Il voto regionale non ha spento il dibattito sul Festival di Sanremo e sul destino dei vertici Rai. Qualcosa si è rotto tra Carlo Fuortes e la presidente del Consiglio e la maggioranza ora non nasconde la volontà di cambiare la direzione dell’azienda e sostituire Amadeus e la sua squadra alla guida del Festival del prossimo anno.

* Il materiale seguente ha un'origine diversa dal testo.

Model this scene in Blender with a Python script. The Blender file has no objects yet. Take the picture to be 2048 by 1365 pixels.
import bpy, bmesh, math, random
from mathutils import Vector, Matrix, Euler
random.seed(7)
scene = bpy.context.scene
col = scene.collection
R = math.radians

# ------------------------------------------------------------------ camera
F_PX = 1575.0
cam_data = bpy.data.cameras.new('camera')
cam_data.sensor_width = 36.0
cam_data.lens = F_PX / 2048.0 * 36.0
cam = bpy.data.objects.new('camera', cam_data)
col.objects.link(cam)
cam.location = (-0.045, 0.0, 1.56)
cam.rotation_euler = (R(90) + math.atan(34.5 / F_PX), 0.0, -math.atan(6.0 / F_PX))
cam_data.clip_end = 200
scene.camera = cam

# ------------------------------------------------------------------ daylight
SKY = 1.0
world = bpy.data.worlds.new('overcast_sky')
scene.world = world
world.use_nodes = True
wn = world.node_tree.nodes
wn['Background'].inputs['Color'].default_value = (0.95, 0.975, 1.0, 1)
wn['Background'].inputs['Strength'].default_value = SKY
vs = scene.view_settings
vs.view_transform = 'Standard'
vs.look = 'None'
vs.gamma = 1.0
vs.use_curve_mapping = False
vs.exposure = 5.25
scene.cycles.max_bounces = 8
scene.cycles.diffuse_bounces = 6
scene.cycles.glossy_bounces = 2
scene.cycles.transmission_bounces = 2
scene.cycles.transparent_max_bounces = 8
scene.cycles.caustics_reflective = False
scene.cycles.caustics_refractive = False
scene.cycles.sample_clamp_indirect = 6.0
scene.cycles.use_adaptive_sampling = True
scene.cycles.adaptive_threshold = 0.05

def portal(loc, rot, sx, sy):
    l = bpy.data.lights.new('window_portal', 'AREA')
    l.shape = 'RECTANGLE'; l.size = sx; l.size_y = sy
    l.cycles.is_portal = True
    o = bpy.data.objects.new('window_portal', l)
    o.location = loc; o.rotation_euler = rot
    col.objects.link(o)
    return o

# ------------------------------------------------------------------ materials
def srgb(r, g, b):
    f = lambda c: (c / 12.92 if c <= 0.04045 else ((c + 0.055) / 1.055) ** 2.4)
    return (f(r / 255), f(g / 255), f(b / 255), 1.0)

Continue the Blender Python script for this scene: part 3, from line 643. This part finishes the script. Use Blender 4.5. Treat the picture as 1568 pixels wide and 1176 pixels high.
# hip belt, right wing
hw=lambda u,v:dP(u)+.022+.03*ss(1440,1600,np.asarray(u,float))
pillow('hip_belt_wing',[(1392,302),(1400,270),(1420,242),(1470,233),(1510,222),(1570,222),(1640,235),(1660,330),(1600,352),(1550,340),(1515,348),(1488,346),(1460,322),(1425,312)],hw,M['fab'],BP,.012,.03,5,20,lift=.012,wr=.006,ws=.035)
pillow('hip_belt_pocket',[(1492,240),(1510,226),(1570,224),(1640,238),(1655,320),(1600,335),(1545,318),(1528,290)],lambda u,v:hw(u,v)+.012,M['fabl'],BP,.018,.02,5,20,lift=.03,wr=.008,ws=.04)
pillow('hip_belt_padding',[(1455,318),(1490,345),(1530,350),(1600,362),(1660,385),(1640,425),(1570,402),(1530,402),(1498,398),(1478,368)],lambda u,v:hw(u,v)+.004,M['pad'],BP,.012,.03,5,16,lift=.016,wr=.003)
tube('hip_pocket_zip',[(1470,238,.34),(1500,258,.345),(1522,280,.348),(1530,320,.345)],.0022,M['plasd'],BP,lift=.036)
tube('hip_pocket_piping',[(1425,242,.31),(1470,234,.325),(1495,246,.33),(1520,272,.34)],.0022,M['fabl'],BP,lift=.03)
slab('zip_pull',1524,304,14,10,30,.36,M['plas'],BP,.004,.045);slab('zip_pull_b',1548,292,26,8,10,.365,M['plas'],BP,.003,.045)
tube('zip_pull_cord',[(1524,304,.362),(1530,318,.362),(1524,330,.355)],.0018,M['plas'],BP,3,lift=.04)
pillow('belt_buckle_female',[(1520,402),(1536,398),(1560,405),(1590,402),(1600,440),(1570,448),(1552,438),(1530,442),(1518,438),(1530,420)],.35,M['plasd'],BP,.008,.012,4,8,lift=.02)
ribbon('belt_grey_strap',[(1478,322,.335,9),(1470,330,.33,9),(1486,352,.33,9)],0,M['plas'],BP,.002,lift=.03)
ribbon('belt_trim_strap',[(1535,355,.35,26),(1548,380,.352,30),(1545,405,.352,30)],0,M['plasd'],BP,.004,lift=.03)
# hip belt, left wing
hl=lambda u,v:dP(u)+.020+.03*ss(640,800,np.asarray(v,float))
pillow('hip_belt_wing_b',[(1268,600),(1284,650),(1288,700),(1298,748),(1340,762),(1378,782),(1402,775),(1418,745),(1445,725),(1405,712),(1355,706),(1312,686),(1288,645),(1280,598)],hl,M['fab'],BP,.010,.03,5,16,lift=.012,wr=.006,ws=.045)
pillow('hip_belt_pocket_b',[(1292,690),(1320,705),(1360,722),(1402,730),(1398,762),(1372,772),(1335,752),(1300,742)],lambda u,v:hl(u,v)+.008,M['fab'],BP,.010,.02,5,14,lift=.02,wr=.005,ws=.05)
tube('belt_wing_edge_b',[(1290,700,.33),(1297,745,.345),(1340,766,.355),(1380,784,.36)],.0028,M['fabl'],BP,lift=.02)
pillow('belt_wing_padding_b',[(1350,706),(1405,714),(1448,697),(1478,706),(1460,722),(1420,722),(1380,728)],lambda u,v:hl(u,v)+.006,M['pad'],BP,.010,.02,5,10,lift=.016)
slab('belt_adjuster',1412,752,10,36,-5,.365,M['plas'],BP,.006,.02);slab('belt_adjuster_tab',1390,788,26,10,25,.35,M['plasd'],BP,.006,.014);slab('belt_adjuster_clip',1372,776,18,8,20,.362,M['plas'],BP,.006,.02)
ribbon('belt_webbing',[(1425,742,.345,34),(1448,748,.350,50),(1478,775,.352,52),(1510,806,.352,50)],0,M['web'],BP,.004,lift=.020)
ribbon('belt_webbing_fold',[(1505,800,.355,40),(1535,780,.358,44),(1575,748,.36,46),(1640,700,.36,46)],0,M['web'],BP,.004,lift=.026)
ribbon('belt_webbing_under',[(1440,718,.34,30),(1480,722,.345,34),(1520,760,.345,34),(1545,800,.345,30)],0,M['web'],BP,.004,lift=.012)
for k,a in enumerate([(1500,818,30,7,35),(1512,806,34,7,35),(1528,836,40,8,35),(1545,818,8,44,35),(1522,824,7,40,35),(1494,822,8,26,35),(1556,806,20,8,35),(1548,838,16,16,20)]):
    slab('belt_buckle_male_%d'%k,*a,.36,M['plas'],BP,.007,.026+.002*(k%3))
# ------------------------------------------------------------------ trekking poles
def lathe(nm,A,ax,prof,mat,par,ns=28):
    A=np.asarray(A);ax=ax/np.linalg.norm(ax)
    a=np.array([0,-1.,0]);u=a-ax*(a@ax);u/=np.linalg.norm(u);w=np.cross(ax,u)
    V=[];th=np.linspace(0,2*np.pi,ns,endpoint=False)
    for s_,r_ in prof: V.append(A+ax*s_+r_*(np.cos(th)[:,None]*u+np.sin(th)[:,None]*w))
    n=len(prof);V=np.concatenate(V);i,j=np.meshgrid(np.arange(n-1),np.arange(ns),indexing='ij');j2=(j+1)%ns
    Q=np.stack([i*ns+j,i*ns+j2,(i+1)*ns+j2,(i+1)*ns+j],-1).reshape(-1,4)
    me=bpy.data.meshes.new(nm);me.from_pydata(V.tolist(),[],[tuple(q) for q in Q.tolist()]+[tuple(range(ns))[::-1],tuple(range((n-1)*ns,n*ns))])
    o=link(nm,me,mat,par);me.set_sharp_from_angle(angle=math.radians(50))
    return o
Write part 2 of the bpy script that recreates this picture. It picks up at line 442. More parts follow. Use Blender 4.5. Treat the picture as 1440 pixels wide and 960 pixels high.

Se la vogliamo leggere in politichese, la necessaria premessa è che “questo Festival”, cioè il festival di Amadeus, è stato creato da un governo che tirava nettamente a destra: quando si è trattato di sostituire Claudio Baglioni, eravamo nel 2018, governava il Conte 1 sorretto da una solida maggioranza Lega-M5s. L’esperimento – che evidentemente puntava ad altro – è sfuggito di mano, ma se non ci fosse stata la Lega al governo, Amadeus starebbe ancora a fare i quiz dopo il Tg, perché i salottini radical-chic – che ora lo osannano – lo hanno sempre trattato come uno non all’altezza.
Se vogliamo dare a Cesare quel che è di Cesare, dobbiamo riconoscere che all’epoca c’era qualcuno che ha guardato avanti, facendo in realtà una mera scelta tecnico-creativa. Questa scelta è stata fatta proprio da quella destra su cui adesso gli stessi beneficiari sputacchiano. La sparata di Benigni a difesa della Costituzione (solo pochi anni fa aveva tentato di stravolgerla in compagnia di Renzi) ne è stata la chiara evidenza. La Sanremo di sinistra (stiamo parlando di un “mostro” che digerisce tutto e lo risputa omogeneizzato), che ha fatto esultare la stampa filo-Nazareno, non ha nulla a che vedere con la rivincita del Pd.
La “presa di Sanremo” è tutta opera del terzo polo! Amadeus (che fa bene il direttore artistico e il presentatore, ma non la politica) è tornato nelle mani di Lucio Presta, braccio armato di Matteo Renzi. Presta è il regista della Leopolda, ha comperato e venduto un documentario su Firenze realizzato da Renzi per una cifra sproporzionata. Presta aveva un rapporto privilegiato anche con l’amministratore delegato dell’epoca Salini, anch’egli renziano: con Arcobaleno 3, la sua società, gli aveva formalmente “acquistato” la sua quota del 5% in “Stand By Me”, la società di produzione della Ercolani.
Per fare “quel” festival serviva Amadeus (la cui presenza da sola garantiva la partecipazione di Fiorello) ma bisognava farlo senza passare per Presta e sottostare ai suoi disegni (tra parentesi, nessuno si è chiesto come mai ci ritroviamo Benigni e Morandi, gestiti dalla stessa agenzia). Peraltro, lo stesso Salini, per sottrarsi alle pressioni politiche, aveva tentato senza successo la carta di Cattelan.
La partecipazione al Festival di quest’anno di Mattarella “in forma privata” (quindi da politico) e non “istituzionale” (da vero presidente) è stata la prova generale della prossima “presa di Palazzo Chigi” da parte di un terzo polo a guida renziana che ormai è pronto a sposare la nuova destra, “rubando” al moribondo Pd il ruolo di “garante della democrazia” e a Berlusconi quello di leader di un partito liberale. Meloni è avvertita, il successo alle regionali non è sufficiente a coprire gli scricchiolii della sua maggioranza e le crescenti difficoltà in Europa per colpa di alleati considerati inaffidabili.
L’impresa stavolta non richiede un semplice ribaltone, bensì un cambio di pelle tale che Mattarella, invece di manovrare dal Colle, è stato costretto a scendere all’Ariston per dirigere l’orchestra. Con Renzi in regia. L’unico che non lo ha capito (o forse lo ha capito molto bene e ha tentato in extremis una normalizzazione del Festival in chiave “solo musica, per piacere”) è proprio Matteo Salvini. Il seguito, a questo punto, lo possiamo solo immaginare.